Reproduce only the lines of the material below that start at the line containing "follow. Use Blender 4.5." and stop at the line containing "-.0285, 'yz').build('mirror_glass', 'mirror', t)". Keep both end lines.
··· TASK MATERIAL
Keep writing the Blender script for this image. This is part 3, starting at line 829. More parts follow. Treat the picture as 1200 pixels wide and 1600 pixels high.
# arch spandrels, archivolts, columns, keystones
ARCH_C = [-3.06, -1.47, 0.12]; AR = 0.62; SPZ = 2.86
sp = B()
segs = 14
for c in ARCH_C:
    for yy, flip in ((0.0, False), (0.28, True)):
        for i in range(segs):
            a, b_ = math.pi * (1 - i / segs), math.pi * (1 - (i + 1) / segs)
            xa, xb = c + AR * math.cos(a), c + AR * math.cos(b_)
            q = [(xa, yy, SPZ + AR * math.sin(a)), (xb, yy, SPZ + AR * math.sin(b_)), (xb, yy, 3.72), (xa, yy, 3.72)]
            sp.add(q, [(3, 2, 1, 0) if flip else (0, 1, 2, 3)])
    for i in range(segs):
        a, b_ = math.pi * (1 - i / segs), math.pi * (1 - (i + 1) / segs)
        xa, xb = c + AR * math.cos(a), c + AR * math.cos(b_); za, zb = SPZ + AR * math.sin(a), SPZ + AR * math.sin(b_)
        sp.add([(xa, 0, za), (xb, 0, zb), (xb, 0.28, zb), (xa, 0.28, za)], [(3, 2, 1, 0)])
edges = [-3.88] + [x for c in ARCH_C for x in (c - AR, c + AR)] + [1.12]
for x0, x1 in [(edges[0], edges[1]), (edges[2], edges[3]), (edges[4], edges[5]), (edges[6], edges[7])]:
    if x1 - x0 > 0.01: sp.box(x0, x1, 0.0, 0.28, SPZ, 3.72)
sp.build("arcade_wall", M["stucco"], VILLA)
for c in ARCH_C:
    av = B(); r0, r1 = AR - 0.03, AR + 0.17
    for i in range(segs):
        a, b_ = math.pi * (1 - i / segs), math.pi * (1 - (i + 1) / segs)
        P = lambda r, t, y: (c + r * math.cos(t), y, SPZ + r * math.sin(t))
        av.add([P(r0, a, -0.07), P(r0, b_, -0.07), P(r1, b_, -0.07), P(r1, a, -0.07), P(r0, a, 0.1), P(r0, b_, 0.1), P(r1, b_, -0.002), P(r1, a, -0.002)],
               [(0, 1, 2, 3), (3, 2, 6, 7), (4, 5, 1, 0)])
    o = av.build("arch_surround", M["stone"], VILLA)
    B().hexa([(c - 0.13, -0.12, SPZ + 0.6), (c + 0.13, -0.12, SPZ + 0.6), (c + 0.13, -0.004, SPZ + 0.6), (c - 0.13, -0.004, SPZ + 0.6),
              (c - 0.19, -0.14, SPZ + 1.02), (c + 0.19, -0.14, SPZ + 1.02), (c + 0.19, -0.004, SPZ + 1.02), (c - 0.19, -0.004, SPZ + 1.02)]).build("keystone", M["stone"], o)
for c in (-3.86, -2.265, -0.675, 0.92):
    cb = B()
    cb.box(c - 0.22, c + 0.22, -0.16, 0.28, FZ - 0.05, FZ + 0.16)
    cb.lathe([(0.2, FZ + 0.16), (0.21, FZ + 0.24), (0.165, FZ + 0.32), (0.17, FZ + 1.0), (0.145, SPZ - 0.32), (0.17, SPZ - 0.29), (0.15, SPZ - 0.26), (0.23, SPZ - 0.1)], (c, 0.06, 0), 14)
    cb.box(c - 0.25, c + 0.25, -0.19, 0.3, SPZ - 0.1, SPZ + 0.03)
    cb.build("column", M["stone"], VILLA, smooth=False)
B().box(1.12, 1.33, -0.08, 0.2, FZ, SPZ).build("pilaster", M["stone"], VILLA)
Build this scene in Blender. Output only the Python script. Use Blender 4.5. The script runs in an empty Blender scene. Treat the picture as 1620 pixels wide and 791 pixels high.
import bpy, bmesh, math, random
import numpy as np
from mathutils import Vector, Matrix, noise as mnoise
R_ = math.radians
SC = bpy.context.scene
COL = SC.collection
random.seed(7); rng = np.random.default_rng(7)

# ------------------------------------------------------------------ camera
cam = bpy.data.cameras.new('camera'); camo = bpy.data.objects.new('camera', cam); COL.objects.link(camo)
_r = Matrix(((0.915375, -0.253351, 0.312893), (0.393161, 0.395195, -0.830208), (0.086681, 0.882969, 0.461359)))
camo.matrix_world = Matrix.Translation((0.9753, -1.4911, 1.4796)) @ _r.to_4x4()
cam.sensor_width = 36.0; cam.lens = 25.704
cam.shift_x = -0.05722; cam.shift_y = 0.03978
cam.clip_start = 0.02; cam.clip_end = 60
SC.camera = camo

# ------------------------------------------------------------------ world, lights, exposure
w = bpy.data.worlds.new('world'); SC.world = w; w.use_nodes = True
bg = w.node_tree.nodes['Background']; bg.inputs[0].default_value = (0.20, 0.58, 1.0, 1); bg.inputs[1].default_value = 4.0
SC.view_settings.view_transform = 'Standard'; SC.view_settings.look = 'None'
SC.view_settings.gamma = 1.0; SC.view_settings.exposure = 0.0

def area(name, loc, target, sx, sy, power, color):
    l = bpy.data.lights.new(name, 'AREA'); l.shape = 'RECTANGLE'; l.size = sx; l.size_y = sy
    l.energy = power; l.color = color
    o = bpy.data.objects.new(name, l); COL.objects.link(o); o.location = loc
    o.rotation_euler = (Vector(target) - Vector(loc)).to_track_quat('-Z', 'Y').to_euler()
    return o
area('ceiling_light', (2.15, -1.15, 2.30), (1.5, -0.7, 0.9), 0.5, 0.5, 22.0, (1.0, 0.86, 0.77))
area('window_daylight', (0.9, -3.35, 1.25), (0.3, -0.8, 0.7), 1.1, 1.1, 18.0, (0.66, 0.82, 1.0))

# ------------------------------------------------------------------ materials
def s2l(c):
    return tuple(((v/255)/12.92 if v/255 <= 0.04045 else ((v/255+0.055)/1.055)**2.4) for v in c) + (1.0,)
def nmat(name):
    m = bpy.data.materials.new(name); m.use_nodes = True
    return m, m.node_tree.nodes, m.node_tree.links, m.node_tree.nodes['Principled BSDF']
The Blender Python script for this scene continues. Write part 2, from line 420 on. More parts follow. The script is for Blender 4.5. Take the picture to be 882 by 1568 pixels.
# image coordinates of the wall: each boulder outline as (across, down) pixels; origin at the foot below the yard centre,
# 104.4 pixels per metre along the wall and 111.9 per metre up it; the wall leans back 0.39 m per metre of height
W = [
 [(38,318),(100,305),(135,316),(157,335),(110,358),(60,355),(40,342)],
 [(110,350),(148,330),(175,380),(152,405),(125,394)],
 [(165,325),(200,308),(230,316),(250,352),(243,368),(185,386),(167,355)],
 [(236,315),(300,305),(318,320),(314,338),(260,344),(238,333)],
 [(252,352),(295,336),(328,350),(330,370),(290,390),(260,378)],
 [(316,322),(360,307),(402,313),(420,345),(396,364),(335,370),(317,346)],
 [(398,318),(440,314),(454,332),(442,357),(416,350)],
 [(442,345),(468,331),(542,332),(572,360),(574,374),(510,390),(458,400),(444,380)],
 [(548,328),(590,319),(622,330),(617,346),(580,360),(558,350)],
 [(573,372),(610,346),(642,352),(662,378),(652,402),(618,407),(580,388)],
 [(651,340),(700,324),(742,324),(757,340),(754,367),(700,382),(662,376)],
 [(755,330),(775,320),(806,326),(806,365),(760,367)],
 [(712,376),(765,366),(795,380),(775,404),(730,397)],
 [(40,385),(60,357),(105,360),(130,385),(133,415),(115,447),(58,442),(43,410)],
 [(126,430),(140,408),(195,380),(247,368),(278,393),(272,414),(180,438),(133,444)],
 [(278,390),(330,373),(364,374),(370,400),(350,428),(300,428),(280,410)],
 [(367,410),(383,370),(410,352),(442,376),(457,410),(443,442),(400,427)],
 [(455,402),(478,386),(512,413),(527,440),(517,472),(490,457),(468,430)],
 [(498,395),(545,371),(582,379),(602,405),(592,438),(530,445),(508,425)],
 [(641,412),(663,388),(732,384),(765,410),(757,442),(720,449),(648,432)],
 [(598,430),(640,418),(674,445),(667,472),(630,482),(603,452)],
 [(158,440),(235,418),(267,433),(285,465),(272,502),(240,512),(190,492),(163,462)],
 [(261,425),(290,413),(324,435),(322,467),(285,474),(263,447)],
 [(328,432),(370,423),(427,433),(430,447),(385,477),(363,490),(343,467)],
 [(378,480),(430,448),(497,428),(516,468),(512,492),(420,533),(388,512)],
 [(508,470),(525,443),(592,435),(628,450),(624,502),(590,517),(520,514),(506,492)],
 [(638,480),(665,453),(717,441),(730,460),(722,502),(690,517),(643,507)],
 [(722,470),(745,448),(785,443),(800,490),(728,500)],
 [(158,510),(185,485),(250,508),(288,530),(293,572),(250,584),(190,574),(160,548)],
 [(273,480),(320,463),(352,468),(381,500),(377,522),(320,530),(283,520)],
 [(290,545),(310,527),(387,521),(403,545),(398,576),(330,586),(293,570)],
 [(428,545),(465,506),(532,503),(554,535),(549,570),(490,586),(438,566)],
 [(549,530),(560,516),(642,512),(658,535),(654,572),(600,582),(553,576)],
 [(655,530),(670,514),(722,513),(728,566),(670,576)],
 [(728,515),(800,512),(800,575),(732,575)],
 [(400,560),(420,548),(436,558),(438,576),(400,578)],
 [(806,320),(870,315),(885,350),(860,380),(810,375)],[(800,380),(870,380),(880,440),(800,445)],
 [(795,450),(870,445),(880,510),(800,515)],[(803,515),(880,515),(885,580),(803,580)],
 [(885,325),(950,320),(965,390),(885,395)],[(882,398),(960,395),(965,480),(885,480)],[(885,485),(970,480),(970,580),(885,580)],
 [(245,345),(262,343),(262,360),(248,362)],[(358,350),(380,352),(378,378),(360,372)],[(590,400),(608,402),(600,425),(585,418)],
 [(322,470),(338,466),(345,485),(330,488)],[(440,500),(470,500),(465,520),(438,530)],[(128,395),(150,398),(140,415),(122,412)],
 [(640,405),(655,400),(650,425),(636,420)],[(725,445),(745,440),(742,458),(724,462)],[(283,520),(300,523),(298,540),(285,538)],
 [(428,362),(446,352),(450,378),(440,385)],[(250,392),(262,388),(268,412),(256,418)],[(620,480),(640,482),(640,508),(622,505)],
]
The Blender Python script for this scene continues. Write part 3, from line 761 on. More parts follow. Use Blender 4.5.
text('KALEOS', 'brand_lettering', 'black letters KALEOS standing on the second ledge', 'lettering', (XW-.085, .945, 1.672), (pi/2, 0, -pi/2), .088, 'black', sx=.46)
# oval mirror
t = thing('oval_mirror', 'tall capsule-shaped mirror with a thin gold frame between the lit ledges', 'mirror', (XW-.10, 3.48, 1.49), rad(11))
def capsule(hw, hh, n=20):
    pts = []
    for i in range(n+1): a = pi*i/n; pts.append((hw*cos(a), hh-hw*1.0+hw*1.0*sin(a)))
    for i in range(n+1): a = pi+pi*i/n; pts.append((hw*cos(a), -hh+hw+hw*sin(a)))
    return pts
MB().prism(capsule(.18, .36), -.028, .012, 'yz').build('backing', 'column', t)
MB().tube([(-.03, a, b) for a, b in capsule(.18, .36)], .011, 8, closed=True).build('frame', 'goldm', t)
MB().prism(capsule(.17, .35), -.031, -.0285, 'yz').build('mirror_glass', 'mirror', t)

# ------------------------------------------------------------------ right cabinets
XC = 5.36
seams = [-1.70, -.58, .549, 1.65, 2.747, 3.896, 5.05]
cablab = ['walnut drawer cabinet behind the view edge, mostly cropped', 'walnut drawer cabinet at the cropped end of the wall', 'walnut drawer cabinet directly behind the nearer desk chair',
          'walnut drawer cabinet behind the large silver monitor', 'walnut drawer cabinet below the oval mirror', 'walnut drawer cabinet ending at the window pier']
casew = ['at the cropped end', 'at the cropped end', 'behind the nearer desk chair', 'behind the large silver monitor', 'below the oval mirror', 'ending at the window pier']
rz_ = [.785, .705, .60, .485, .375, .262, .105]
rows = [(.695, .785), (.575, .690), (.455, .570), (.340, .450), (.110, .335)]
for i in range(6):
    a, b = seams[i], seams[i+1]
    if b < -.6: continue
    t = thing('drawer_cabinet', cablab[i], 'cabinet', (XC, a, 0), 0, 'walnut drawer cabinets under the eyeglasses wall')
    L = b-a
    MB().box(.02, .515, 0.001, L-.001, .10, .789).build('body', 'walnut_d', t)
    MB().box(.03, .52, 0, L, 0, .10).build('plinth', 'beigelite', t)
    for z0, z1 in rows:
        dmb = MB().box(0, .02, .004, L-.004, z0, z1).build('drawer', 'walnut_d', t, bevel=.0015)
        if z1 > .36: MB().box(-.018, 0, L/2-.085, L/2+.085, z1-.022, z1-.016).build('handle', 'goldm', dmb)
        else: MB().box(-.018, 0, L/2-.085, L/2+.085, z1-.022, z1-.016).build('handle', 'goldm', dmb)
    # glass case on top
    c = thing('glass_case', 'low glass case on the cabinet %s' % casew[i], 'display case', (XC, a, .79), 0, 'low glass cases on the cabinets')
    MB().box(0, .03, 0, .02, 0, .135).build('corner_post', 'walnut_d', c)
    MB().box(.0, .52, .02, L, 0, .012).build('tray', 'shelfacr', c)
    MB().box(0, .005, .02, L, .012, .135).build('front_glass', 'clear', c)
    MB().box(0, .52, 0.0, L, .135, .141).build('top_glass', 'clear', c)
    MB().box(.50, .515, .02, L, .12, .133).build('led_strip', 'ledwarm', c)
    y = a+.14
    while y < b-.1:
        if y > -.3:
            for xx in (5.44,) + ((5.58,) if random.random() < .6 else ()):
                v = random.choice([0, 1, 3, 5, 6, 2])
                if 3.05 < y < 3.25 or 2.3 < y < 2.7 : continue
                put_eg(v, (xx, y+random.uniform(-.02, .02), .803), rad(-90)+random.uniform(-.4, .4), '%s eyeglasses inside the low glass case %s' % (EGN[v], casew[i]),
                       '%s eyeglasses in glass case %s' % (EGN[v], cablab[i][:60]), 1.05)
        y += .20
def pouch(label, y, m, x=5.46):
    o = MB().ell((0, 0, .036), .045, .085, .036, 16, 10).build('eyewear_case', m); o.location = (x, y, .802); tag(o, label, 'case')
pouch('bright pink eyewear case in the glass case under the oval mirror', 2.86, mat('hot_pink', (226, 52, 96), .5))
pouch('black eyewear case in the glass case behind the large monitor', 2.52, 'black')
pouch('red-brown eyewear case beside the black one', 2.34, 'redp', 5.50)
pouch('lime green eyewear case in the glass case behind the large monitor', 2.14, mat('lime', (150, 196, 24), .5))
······
- TASK SOLUTION
The Blender Python script for this scene continues. Write part 3, from line 761 on. More parts follow. Use Blender 4.5.
text('KALEOS', 'brand_lettering', 'black letters KALEOS standing on the second ledge', 'lettering', (XW-.085, .945, 1.672), (pi/2, 0, -pi/2), .088, 'black', sx=.46)
# oval mirror
t = thing('oval_mirror', 'tall capsule-shaped mirror with a thin gold frame between the lit ledges', 'mirror', (XW-.10, 3.48, 1.49), rad(11))
def capsule(hw, hh, n=20):
    pts = []
    for i in range(n+1): a = pi*i/n; pts.append((hw*cos(a), hh-hw*1.0+hw*1.0*sin(a)))
    for i in range(n+1): a = pi+pi*i/n; pts.append((hw*cos(a), -hh+hw+hw*sin(a)))
    return pts
MB().prism(capsule(.18, .36), -.028, .012, 'yz').build('backing', 'column', t)
MB().tube([(-.03, a, b) for a, b in capsule(.18, .36)], .011, 8, closed=True).build('frame', 'goldm', t)
MB().prism(capsule(.17, .35), -.031, -.0285, 'yz').build('mirror_glass', 'mirror', t)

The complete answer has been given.